Greater spending power would have made it easier to get enthusiastic
about buying presents. It's the thought that counts, but money widens the selection and festivities are
all about larging it up. Christmas is no
time to be poor - not because money is important in itself, but because
participation is important and this often costs money.
As well as larging it up, Christmas is about family. It was always going to be a tough nut to crack this year. I'd been away for 10 years so my mum's expectations of a family reunited would be high and my own memories of what Christmas should be would be hard to live up to. Christmas being about family only serves to underline their absence when they're not there, but I was not alone in being alone, my brother and sister both having recently gone through break ups. I could at least talk to Rosey on Christmas day.

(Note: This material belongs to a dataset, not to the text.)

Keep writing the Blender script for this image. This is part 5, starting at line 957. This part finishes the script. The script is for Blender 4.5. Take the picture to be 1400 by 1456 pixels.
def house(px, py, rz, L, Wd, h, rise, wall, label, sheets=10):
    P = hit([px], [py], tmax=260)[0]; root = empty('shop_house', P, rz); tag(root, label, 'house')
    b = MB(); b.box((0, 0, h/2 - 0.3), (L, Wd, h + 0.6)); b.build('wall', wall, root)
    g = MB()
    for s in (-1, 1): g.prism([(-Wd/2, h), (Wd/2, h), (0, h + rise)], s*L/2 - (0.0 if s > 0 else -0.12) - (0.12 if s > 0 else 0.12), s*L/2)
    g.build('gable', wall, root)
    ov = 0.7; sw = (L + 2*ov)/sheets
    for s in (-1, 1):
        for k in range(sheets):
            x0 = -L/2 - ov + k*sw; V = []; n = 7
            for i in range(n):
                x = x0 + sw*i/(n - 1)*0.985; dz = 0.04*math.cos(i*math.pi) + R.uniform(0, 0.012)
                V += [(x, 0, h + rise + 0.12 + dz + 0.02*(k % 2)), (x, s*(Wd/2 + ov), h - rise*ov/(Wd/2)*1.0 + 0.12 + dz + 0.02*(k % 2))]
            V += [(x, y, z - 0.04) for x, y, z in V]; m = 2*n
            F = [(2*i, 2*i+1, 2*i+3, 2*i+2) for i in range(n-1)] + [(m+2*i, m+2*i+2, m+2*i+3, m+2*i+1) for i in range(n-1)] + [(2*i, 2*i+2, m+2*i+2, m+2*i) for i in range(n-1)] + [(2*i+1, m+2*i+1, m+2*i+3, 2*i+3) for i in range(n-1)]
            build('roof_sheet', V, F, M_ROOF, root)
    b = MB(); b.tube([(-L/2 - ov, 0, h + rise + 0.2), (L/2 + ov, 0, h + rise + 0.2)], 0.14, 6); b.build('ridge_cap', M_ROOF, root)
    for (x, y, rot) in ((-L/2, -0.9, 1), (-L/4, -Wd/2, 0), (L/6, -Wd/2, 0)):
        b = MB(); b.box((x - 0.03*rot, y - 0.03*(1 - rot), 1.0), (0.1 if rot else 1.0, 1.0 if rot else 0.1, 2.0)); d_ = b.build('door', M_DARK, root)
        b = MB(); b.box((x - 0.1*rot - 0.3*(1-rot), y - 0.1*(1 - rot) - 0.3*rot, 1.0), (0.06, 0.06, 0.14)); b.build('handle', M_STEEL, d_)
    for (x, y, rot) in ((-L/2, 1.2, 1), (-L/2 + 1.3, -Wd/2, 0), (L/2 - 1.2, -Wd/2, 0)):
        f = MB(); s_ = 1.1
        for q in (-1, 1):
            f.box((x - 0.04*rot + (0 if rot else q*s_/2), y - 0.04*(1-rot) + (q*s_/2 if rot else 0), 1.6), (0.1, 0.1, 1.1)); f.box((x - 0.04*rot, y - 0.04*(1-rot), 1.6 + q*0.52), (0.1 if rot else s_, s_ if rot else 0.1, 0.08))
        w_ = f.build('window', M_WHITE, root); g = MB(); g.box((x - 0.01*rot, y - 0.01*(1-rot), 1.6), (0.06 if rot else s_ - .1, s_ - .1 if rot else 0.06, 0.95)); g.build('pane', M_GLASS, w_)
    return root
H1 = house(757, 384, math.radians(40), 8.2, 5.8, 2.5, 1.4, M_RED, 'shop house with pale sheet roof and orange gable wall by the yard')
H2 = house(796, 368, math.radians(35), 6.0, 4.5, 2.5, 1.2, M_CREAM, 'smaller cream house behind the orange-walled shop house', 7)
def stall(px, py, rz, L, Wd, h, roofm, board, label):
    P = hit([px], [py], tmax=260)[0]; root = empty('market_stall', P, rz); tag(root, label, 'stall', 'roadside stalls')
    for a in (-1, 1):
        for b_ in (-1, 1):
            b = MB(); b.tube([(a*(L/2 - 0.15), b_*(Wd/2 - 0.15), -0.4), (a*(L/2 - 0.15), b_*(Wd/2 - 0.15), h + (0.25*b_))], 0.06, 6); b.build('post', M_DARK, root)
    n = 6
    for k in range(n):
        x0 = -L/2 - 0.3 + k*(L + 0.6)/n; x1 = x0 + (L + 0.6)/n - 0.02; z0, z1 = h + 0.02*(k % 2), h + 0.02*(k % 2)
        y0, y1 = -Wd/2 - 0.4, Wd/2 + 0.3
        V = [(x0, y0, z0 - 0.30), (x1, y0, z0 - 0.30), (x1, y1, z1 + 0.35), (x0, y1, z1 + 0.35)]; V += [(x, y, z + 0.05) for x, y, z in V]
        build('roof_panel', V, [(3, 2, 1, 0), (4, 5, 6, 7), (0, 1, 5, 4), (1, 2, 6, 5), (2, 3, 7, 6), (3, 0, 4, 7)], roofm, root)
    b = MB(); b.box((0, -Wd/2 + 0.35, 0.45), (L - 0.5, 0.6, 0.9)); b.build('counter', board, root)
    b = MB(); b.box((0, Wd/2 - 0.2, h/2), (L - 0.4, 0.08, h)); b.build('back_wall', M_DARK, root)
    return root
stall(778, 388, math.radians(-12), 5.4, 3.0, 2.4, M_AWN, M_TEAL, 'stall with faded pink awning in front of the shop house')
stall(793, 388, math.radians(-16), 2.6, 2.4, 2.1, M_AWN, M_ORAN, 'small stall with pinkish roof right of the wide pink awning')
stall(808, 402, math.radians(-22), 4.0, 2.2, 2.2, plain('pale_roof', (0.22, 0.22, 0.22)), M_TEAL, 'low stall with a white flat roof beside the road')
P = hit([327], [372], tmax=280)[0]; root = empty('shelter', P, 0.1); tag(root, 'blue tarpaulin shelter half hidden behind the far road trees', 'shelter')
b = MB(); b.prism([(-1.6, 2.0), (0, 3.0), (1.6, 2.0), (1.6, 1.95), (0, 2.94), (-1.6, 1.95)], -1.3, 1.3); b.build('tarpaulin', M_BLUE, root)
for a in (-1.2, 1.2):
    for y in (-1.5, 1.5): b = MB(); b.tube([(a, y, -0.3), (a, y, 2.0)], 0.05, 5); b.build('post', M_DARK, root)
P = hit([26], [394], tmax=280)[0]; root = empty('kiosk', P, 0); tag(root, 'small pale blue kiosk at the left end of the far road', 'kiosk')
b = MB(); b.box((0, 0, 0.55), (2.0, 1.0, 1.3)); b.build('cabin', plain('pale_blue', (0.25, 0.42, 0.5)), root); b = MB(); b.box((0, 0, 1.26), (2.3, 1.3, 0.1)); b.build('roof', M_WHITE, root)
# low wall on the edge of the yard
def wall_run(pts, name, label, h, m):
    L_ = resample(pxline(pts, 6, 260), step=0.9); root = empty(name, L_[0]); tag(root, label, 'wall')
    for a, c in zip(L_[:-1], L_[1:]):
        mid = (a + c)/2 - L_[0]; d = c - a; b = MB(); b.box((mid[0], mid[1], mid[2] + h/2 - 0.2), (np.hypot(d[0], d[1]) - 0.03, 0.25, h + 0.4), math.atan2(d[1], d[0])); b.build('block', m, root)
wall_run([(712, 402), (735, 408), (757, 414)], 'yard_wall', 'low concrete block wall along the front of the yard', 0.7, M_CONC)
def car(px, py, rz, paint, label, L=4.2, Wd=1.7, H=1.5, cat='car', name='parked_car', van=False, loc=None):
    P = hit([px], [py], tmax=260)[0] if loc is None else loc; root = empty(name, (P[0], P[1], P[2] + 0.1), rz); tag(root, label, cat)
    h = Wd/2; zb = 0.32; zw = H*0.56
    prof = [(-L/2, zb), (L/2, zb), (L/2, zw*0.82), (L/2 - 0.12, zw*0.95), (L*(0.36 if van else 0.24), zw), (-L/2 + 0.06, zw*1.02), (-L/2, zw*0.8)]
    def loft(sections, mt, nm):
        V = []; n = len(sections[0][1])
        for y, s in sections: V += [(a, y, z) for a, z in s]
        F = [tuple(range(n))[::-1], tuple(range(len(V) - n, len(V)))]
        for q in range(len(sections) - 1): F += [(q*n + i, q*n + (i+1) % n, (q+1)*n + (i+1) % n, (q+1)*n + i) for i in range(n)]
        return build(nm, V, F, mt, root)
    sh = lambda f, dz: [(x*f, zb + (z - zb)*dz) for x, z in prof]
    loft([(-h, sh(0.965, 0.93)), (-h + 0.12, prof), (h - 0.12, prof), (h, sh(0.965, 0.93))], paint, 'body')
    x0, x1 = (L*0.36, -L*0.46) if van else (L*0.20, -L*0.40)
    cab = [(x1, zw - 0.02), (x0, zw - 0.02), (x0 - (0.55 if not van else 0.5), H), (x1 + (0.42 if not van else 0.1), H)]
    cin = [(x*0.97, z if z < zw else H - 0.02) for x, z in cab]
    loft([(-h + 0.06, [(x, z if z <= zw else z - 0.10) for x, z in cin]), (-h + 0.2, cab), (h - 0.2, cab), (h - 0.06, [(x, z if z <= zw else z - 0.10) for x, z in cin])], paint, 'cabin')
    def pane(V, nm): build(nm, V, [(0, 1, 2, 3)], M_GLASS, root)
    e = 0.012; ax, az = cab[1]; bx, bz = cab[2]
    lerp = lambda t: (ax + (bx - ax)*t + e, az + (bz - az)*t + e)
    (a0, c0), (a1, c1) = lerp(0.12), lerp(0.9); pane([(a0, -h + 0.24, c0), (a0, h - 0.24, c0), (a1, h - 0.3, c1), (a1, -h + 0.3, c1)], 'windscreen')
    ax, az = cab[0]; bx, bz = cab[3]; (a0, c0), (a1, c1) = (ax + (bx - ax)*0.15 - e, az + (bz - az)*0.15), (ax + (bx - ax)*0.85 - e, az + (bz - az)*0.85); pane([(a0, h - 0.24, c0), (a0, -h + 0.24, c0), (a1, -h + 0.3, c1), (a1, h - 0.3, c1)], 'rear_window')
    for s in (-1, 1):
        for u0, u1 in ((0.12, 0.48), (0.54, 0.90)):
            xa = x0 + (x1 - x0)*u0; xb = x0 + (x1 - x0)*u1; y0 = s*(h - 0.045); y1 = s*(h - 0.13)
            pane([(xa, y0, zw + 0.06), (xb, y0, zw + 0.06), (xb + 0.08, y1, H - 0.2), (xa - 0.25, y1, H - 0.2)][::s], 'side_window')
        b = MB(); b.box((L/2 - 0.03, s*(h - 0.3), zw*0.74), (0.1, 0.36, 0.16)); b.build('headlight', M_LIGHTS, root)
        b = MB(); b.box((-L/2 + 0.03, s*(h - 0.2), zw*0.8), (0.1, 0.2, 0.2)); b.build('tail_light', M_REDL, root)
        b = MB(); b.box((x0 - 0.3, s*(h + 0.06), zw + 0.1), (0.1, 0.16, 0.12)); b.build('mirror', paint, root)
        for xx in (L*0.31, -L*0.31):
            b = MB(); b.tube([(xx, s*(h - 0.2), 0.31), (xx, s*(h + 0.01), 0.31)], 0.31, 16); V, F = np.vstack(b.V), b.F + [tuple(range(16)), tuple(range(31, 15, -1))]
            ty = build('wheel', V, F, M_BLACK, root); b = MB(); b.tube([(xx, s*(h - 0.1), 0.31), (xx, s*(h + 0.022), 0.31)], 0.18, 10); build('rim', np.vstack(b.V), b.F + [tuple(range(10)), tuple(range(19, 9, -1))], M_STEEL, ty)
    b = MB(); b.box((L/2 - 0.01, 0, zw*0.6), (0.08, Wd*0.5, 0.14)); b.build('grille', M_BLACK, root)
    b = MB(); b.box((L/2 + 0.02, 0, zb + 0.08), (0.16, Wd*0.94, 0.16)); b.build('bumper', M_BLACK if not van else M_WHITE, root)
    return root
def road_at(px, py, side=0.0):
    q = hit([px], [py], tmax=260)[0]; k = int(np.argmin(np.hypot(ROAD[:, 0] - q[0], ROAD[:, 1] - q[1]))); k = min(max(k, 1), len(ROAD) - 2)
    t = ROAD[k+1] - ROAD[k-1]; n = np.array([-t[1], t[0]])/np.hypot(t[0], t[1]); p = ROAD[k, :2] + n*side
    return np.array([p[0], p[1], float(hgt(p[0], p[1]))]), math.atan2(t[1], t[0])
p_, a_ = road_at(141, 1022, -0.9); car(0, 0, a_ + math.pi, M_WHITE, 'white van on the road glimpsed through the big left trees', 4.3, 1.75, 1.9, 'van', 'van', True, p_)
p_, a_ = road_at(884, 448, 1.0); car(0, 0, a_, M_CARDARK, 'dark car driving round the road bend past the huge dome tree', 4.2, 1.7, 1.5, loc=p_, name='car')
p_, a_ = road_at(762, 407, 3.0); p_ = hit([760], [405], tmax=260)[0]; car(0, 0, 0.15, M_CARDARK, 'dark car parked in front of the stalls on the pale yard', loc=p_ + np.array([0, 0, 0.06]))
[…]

My dad has been ill and is still lacking energy due to the TIA he suffered in October. On top of this, his twin brother has a heart condition that is at very least slowing him down a little. They have a history of doing things together! In light of this, the biennial boxing day trip to his house near Guildford seemed particularly low key. With his children long since flown the nest and having their own in-laws to visit on the second day of Christmas, it was just my uncle and aunt, an old family friend and the five of us (I have one brother and one sister). In the good old days when Christmas trees were twice my height and the holidays went on forever, there must have been at least 15 people around the twin tables of Guildford and Brighton. There are as yet no young ones to fill the spaces round the table, leaving my parents in the position of having reached seniority without managing to pass the baton on!
My great aunt, Aunty Nancy made it down from Tamworth, after an initial wobble. Not having seen her for two years, I like to think I had something to do with changing her mind! She was prevented from coming last year by the dramatic icy weather - she can manage long car journeys but at her age the possibility of being stuck on a frozen motorway miles from service stations, as many were, did not sound prudent. Fortunately, the weather was more mundane this year. It's a good thing we changed her mind. They say when you fall off your bicycle, you should get straight back on. Once you give something up, it's hard to start again (except cigarettes).
Aunty Nancy has been old since I was young, though she was never a very old old and back then she was younger than my parents are now. Old people are younger than they used to be as they get old older. She is now a fairly young 90, still living in her own home on two floors. She even still owns a 1970s mini and has driven it within the last year - though this is not to be encouraged. Where she fitted in to the generational mix was always slightly
ambiguous due to being born half way between my mum's siblings and
her brother, my grandfather but to think that I once considered 65 to be old seems remarkable. Good job if we're all going to be working until we're 70. My parents, hovering around 70, are verging on being elderly but I see them as just a little greyer than before.
So Christmas this year has been a reminder of several things. You have to make an effort. It is about participation and this is a two way street. It is not a good time for those who are excluded (I am not referring to myself here, but I can perhaps empathise a little with those with more serious problems). It has a lot to do with generations and like it or not, my parents and their siblings are now the senior generation with all the considerations that entails, though in my immediate family there is as yet not patter of tiny feet to rebalance the family. Where will Rosey and I fit into this as the first to get married, hopefully in some sense settle down and perhaps build a household with children?
Onwards to the New Year and another milestone, my parents' Ruby wedding anniversary (40 years) on New Year's Day.
I found this post quite difficult to write in the sense of expressing my experience of Christmas, finessing my language to say what I wanted to say without saying too much or saying things that might be misinterpreted. I shall let others be the judge of how successful I was, but the sense I wanted to convey was that it was inevitable that it would feel a little peculiar for me in some respects, and that I would feel a little lonely, apart from my wife as I am. This wasn't helped by the fact that things were a little downscaled by my dad, my uncle and my aunt being ill. I do thoroughly look forward to next year though, when I shall be in better practice, my family will be fit and well, I'll be able to be a little more generous with presents and I'll be reunited with my wife. I look forward to good times ahead.